Ballard, who passed away last year, was born in Shanghai in 1930 and is best known for "Empire of the Sun" - a work of autobiographical fiction that draws extensively on his childhood in the city's colonial era and his experiences during World War II. His old home at 31a Amherst Avenue (now 508 Panyu Lu, now a concrete block) was a mock Tudor mansion built by English architects in 1925, and featured prominently in his memories of Shanghai. It was a "magical" place where his family enjoyed the glamorous life of club receptions and horse-racing before the 1937 Japanese invasion led to their internment at Longhua Camp in the south of the city (now Shanghai Zhongxue).
Ballard's house has been a sort-of pilgrimage site for historians and fans. In 2008, Shanghaiist accompanied Canadian Rick McGrath on his search for Ballard's home and other places related to the author's boyhood experience in the city. This wasn't some impulsive, hurried trip on McGrath's part, but an extensively planned journey that involved years of correspondence with other Ballardians, and hard work compiling maps and satellite views of Ballard's Shanghai. The story of McGrath's trip, and photos of the house, are meticulously recorded on his website.
James Fallows also took a tour of Ballard's childhood home, which he recounts here.
The house that McGrath and Fallows both visited was, at that point, an upscale restaurant called SH508. The original structure of the house had been left intact, and the property listed as a heritage building. But when the restaurant's lease on the property expired by October last year, the house fell into the hands of rabid developers. While the house has not been torn down, it is now unrecognizable - according to Moore, it has been stripped down to its beams and rebuilt in concrete, while plans are afoot to add a fake front and increase floorspace. You can watch a video tour of the current cemented-over monstrosity on The Telegraph.
Photo by Dan Butterfield, November 2009. From www.jgballard.ca
And so the battle between preservation and development continues, the former seeming on the losing side. With every small victory, tens of cemented-over former architectural glories appear.

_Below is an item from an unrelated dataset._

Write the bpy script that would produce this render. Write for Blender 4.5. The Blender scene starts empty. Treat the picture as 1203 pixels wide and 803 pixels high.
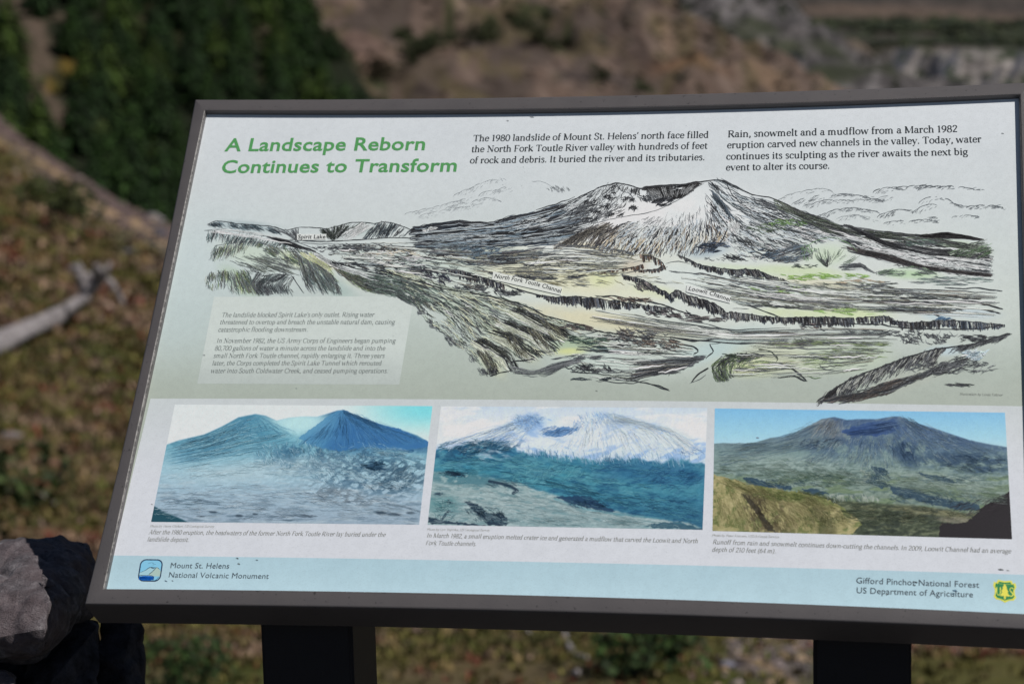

But what would J.G. Ballard himself have thought of the gutting of his former home? Judging from his letters to Rick McGrath, he might have been a little desensitized himself, and accepted it as the inevitable. While he was excited and immensely curious about his fans' journeys to his old Shanghai haunts, he wrote that "one would expect any city in the world to have changed virtually out of recognition in 40 years, and know that the emotional pickings from the nostalgia dish to be pretty meager". In response to McGrath's news that his home had become a restaurant, his seemingly flippant reply was "if it's a restaurant, let's hope it's a McDonald's or KFC". He also revealed that these trips into nostalgia felt a little "intrusive" due to the length of time gone by; "In an odd way it's quite reassuring that everything has changed so much -- the Shanghai I knew, along with 31 Amherst Avenue and Lunghua camp, only survive inside my head."
Reassuring it may have been to Ballard, but not to us. Perversely, perhaps his home should have been a McDonald's or KFC - maybe if it had been a hopping commercial fast food establishment, the house would have been spared its fate as a cement block.